═══ Source material ═══

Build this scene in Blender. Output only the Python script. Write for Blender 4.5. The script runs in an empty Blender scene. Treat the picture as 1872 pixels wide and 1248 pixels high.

═══
═══ Source material ═══

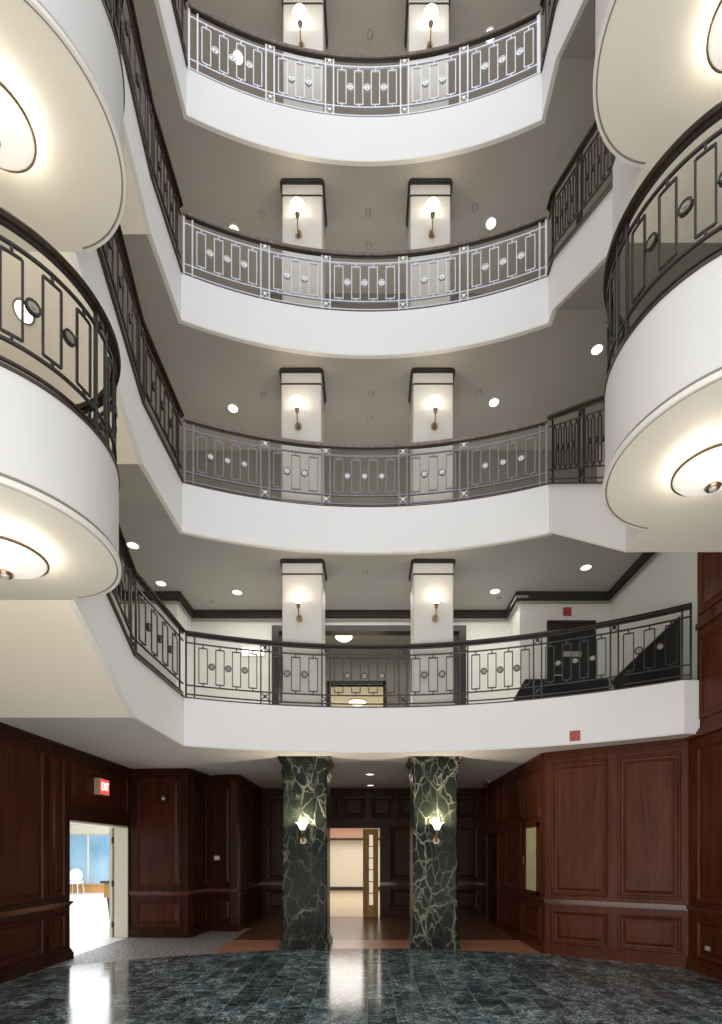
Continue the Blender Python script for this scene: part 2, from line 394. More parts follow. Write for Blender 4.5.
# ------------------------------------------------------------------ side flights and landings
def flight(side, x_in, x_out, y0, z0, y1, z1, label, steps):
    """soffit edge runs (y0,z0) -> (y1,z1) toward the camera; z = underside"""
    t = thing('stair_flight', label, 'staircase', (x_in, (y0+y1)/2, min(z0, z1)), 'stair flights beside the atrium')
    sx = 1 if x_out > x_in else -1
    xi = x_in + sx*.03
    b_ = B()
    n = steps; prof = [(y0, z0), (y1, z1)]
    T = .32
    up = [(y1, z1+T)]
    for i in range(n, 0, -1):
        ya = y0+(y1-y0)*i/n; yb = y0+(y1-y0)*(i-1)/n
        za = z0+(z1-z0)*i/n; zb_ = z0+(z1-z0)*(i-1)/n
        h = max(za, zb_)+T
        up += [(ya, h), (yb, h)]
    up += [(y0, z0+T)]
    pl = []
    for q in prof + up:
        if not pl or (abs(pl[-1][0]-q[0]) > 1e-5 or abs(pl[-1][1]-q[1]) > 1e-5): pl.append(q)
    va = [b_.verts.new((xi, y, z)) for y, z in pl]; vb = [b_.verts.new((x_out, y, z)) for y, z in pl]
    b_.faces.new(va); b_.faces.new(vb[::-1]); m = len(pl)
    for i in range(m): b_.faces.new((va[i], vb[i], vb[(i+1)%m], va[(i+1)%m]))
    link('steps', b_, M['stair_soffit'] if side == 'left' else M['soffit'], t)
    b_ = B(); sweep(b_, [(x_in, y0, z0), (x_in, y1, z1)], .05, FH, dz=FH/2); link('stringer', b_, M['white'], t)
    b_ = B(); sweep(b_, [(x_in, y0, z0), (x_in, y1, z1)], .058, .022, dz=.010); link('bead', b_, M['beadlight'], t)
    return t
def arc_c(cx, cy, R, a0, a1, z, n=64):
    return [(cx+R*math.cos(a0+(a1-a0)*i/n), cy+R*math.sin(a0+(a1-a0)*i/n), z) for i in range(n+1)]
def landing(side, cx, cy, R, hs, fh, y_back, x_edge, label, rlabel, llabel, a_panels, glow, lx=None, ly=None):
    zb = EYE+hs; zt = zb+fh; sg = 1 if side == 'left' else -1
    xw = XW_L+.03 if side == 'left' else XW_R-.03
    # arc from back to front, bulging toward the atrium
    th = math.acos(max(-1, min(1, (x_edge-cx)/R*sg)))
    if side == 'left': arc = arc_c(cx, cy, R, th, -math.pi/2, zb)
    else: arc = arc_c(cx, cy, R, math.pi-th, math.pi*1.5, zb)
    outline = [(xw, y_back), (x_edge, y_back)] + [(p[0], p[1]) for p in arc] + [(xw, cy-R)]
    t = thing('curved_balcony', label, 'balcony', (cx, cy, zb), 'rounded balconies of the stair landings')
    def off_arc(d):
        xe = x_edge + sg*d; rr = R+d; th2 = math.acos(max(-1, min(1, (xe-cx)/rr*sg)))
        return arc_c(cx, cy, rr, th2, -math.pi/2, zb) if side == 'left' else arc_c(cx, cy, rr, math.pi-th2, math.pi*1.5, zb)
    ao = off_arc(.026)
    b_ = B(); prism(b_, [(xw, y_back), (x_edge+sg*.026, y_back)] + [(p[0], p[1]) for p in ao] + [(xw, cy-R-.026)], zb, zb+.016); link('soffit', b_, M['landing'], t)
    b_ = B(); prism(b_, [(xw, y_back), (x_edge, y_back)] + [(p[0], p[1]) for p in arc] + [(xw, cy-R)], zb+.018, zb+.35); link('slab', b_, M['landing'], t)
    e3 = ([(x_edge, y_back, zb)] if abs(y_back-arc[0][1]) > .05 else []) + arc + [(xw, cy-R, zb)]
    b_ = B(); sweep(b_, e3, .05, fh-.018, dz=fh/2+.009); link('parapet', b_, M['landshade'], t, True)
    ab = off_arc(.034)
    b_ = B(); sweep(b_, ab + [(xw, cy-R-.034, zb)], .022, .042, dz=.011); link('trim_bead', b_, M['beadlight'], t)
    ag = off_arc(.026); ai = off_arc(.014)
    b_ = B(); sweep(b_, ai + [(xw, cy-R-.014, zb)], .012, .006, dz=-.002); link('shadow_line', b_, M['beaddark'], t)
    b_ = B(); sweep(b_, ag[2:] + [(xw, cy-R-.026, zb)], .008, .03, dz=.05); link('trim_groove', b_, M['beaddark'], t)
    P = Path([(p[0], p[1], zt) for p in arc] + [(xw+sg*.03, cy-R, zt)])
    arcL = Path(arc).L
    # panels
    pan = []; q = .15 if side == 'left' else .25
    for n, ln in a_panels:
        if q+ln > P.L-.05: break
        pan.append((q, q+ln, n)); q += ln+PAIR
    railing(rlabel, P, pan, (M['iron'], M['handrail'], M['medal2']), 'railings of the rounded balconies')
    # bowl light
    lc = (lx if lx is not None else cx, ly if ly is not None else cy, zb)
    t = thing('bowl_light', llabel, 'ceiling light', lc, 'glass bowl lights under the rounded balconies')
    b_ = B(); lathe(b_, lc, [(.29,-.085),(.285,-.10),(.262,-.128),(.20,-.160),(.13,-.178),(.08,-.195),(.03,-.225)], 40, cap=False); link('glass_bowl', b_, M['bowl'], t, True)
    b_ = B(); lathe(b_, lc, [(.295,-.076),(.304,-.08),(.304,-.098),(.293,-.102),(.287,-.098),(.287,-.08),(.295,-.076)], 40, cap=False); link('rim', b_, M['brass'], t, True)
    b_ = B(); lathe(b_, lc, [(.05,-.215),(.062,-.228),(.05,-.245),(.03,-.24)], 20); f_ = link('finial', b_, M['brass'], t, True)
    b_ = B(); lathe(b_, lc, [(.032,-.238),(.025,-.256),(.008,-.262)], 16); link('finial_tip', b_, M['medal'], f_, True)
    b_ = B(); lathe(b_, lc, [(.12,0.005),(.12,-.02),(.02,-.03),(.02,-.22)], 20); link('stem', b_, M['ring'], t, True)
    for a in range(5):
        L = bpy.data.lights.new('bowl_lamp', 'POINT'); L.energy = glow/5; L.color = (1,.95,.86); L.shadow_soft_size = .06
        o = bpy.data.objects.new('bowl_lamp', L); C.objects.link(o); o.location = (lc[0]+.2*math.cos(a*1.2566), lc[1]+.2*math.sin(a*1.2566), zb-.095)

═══

Copy, from the material, each line that holds the string "scene".

▶ Written solution
Build this scene in Blender. Output only the Python script. Write for Blender 4.5. The script runs in an empty Blender scene. Treat the picture as 1872 pixels wide and 1248 pixels high.
Continue the Blender Python script for this scene: part 2, from line 394. More parts follow. Write for Blender 4.5.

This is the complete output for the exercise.